**What the exercise asks**
Write out all of the data without omission, exactly as shown.

★ ★ ★

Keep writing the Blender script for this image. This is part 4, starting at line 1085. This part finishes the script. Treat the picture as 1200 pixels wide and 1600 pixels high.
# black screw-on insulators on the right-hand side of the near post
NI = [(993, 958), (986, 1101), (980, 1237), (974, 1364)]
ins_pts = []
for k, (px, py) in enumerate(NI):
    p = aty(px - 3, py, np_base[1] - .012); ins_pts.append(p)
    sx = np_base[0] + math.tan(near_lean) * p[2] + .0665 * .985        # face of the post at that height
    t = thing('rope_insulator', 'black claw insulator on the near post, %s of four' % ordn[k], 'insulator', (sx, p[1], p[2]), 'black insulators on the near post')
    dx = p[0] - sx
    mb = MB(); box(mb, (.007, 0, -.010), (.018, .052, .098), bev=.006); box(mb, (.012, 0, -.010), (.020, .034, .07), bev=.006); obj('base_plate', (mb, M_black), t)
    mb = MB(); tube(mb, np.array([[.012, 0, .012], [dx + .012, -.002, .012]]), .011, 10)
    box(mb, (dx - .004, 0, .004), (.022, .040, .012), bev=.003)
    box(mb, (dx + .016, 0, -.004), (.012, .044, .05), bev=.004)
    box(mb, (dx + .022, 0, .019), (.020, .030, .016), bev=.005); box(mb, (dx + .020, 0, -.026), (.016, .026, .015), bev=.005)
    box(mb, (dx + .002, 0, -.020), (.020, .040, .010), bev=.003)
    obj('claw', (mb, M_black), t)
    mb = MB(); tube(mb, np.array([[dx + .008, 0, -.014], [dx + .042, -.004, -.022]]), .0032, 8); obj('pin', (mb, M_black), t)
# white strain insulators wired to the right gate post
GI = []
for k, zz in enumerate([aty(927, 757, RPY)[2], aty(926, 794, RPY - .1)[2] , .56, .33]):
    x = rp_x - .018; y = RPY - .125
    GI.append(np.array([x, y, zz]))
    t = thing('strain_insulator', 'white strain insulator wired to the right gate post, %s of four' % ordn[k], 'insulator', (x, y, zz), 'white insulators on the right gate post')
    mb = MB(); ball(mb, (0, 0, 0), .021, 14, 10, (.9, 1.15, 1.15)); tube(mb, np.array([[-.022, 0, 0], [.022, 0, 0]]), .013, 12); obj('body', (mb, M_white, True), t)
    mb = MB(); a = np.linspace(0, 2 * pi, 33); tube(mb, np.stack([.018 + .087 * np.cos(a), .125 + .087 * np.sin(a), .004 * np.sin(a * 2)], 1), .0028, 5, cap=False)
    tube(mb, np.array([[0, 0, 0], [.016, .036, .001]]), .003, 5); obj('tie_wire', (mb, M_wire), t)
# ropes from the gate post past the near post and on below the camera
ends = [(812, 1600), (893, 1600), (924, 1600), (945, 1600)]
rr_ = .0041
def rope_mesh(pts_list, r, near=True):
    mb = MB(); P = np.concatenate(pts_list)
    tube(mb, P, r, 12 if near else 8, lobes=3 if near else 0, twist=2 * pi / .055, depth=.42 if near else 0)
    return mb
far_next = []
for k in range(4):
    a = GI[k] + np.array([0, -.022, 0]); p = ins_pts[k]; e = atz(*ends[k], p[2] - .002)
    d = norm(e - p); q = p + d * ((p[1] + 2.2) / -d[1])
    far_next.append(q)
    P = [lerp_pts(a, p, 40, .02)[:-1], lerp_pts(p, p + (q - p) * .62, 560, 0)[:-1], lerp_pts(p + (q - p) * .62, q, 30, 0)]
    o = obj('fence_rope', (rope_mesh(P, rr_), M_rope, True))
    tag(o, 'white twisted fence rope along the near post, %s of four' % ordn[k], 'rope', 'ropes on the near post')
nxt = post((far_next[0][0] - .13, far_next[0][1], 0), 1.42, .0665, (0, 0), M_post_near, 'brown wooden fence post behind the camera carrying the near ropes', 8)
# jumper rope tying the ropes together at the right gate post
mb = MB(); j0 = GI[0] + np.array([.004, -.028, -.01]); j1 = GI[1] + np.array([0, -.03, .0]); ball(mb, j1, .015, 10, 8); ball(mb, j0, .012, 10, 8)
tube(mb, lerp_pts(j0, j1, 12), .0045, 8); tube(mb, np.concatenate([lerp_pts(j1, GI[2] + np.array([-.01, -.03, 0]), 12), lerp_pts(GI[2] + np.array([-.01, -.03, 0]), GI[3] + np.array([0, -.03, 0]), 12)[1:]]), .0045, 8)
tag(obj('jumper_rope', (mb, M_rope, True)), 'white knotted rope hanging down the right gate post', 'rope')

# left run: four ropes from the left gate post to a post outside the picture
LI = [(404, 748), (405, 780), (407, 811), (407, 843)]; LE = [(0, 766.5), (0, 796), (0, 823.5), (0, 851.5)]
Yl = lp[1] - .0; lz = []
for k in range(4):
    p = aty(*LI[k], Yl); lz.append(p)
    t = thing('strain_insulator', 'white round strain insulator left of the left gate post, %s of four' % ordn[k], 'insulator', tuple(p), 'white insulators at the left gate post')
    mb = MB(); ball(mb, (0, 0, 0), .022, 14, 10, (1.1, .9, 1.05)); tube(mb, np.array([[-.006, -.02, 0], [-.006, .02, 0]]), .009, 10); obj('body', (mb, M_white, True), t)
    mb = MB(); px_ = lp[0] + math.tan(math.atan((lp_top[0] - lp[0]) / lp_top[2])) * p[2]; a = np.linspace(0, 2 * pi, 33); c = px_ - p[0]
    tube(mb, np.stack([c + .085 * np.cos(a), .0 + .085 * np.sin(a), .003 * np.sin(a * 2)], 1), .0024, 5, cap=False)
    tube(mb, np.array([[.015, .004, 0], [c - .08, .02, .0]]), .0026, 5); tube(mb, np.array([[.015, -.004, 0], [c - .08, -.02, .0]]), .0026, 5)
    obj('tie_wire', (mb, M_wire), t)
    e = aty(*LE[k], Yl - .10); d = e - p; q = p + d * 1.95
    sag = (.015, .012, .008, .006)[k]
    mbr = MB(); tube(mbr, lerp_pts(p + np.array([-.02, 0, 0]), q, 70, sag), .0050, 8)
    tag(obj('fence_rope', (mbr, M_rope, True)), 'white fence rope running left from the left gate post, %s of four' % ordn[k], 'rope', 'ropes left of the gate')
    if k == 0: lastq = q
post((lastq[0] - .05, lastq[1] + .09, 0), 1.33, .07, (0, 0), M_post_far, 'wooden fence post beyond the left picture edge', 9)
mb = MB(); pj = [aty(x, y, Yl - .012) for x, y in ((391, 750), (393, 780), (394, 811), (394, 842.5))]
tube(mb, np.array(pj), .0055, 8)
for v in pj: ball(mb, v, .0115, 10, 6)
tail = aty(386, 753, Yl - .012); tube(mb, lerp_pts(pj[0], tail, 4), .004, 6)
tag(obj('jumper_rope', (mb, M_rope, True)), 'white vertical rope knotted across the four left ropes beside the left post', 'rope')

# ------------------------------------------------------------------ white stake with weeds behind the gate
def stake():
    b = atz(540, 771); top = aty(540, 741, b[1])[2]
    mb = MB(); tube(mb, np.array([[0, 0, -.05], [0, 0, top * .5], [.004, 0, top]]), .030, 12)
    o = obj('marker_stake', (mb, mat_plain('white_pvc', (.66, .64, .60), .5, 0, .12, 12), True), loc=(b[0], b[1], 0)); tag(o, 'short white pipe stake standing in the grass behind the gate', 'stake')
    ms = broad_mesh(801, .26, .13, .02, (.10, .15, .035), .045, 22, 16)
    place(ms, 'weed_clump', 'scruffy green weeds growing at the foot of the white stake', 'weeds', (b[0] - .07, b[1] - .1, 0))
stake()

★ ★ ★

**Answer to the task**
Keep writing the Blender script for this image. This is part 4, starting at line 1085. This part finishes the script. Treat the picture as 1200 pixels wide and 1600 pixels high.
# black screw-on insulators on the right-hand side of the near post
NI = [(993, 958), (986, 1101), (980, 1237), (974, 1364)]
ins_pts = []
for k, (px, py) in enumerate(NI):
    p = aty(px - 3, py, np_base[1] - .012); ins_pts.append(p)
    sx = np_base[0] + math.tan(near_lean) * p[2] + .0665 * .985        # face of the post at that height
    t = thing('rope_insulator', 'black claw insulator on the near post, %s of four' % ordn[k], 'insulator', (sx, p[1], p[2]), 'black insulators on the near post')
    dx = p[0] - sx
    mb = MB(); box(mb, (.007, 0, -.010), (.018, .052, .098), bev=.006); box(mb, (.012, 0, -.010), (.020, .034, .07), bev=.006); obj('base_plate', (mb, M_black), t)
    mb = MB(); tube(mb, np.array([[.012, 0, .012], [dx + .012, -.002, .012]]), .011, 10)
    box(mb, (dx - .004, 0, .004), (.022, .040, .012), bev=.003)
    box(mb, (dx + .016, 0, -.004), (.012, .044, .05), bev=.004)
    box(mb, (dx + .022, 0, .019), (.020, .030, .016), bev=.005); box(mb, (dx + .020, 0, -.026), (.016, .026, .015), bev=.005)
    box(mb, (dx + .002, 0, -.020), (.020, .040, .010), bev=.003)
    obj('claw', (mb, M_black), t)
    mb = MB(); tube(mb, np.array([[dx + .008, 0, -.014], [dx + .042, -.004, -.022]]), .0032, 8); obj('pin', (mb, M_black), t)
# white strain insulators wired to the right gate post
GI = []
for k, zz in enumerate([aty(927, 757, RPY)[2], aty(926, 794, RPY - .1)[2] , .56, .33]):
    x = rp_x - .018; y = RPY - .125
    GI.append(np.array([x, y, zz]))
    t = thing('strain_insulator', 'white strain insulator wired to the right gate post, %s of four' % ordn[k], 'insulator', (x, y, zz), 'white insulators on the right gate post')
    mb = MB(); ball(mb, (0, 0, 0), .021, 14, 10, (.9, 1.15, 1.15)); tube(mb, np.array([[-.022, 0, 0], [.022, 0, 0]]), .013, 12); obj('body', (mb, M_white, True), t)
    mb = MB(); a = np.linspace(0, 2 * pi, 33); tube(mb, np.stack([.018 + .087 * np.cos(a), .125 + .087 * np.sin(a), .004 * np.sin(a * 2)], 1), .0028, 5, cap=False)
    tube(mb, np.array([[0, 0, 0], [.016, .036, .001]]), .003, 5); obj('tie_wire', (mb, M_wire), t)
# ropes from the gate post past the near post and on below the camera
ends = [(812, 1600), (893, 1600), (924, 1600), (945, 1600)]
rr_ = .0041
def rope_mesh(pts_list, r, near=True):
    mb = MB(); P = np.concatenate(pts_list)
    tube(mb, P, r, 12 if near else 8, lobes=3 if near else 0, twist=2 * pi / .055, depth=.42 if near else 0)
    return mb
far_next = []
for k in range(4):
    a = GI[k] + np.array([0, -.022, 0]); p = ins_pts[k]; e = atz(*ends[k], p[2] - .002)
    d = norm(e - p); q = p + d * ((p[1] + 2.2) / -d[1])
    far_next.append(q)
    P = [lerp_pts(a, p, 40, .02)[:-1], lerp_pts(p, p + (q - p) * .62, 560, 0)[:-1], lerp_pts(p + (q - p) * .62, q, 30, 0)]
    o = obj('fence_rope', (rope_mesh(P, rr_), M_rope, True))
    tag(o, 'white twisted fence rope along the near post, %s of four' % ordn[k], 'rope', 'ropes on the near post')
nxt = post((far_next[0][0] - .13, far_next[0][1], 0), 1.42, .0665, (0, 0), M_post_near, 'brown wooden fence post behind the camera carrying the near ropes', 8)
# jumper rope tying the ropes together at the right gate post
mb = MB(); j0 = GI[0] + np.array([.004, -.028, -.01]); j1 = GI[1] + np.array([0, -.03, .0]); ball(mb, j1, .015, 10, 8); ball(mb, j0, .012, 10, 8)
tube(mb, lerp_pts(j0, j1, 12), .0045, 8); tube(mb, np.concatenate([lerp_pts(j1, GI[2] + np.array([-.01, -.03, 0]), 12), lerp_pts(GI[2] + np.array([-.01, -.03, 0]), GI[3] + np.array([0, -.03, 0]), 12)[1:]]), .0045, 8)
tag(obj('jumper_rope', (mb, M_rope, True)), 'white knotted rope hanging down the right gate post', 'rope')

# left run: four ropes from the left gate post to a post outside the picture
LI = [(404, 748), (405, 780), (407, 811), (407, 843)]; LE = [(0, 766.5), (0, 796), (0, 823.5), (0, 851.5)]
Yl = lp[1] - .0; lz = []
for k in range(4):
    p = aty(*LI[k], Yl); lz.append(p)
    t = thing('strain_insulator', 'white round strain insulator left of the left gate post, %s of four' % ordn[k], 'insulator', tuple(p), 'white insulators at the left gate post')
    mb = MB(); ball(mb, (0, 0, 0), .022, 14, 10, (1.1, .9, 1.05)); tube(mb, np.array([[-.006, -.02, 0], [-.006, .02, 0]]), .009, 10); obj('body', (mb, M_white, True), t)
    mb = MB(); px_ = lp[0] + math.tan(math.atan((lp_top[0] - lp[0]) / lp_top[2])) * p[2]; a = np.linspace(0, 2 * pi, 33); c = px_ - p[0]
    tube(mb, np.stack([c + .085 * np.cos(a), .0 + .085 * np.sin(a), .003 * np.sin(a * 2)], 1), .0024, 5, cap=False)
    tube(mb, np.array([[.015, .004, 0], [c - .08, .02, .0]]), .0026, 5); tube(mb, np.array([[.015, -.004, 0], [c - .08, -.02, .0]]), .0026, 5)
    obj('tie_wire', (mb, M_wire), t)
    e = aty(*LE[k], Yl - .10); d = e - p; q = p + d * 1.95
    sag = (.015, .012, .008, .006)[k]
    mbr = MB(); tube(mbr, lerp_pts(p + np.array([-.02, 0, 0]), q, 70, sag), .0050, 8)
    tag(obj('fence_rope', (mbr, M_rope, True)), 'white fence rope running left from the left gate post, %s of four' % ordn[k], 'rope', 'ropes left of the gate')
    if k == 0: lastq = q
post((lastq[0] - .05, lastq[1] + .09, 0), 1.33, .07, (0, 0), M_post_far, 'wooden fence post beyond the left picture edge', 9)
mb = MB(); pj = [aty(x, y, Yl - .012) for x, y in ((391, 750), (393, 780), (394, 811), (394, 842.5))]
tube(mb, np.array(pj), .0055, 8)
for v in pj: ball(mb, v, .0115, 10, 6)
tail = aty(386, 753, Yl - .012); tube(mb, lerp_pts(pj[0], tail, 4), .004, 6)
tag(obj('jumper_rope', (mb, M_rope, True)), 'white vertical rope knotted across the four left ropes beside the left post', 'rope')

# ------------------------------------------------------------------ white stake with weeds behind the gate
def stake():
    b = atz(540, 771); top = aty(540, 741, b[1])[2]
    mb = MB(); tube(mb, np.array([[0, 0, -.05], [0, 0, top * .5], [.004, 0, top]]), .030, 12)
    o = obj('marker_stake', (mb, mat_plain('white_pvc', (.66, .64, .60), .5, 0, .12, 12), True), loc=(b[0], b[1], 0)); tag(o, 'short white pipe stake standing in the grass behind the gate', 'stake')
    ms = broad_mesh(801, .26, .13, .02, (.10, .15, .035), .045, 22, 16)
    place(ms, 'weed_clump', 'scruffy green weeds growing at the foot of the white stake', 'weeds', (b[0] - .07, b[1] - .1, 0))
stake()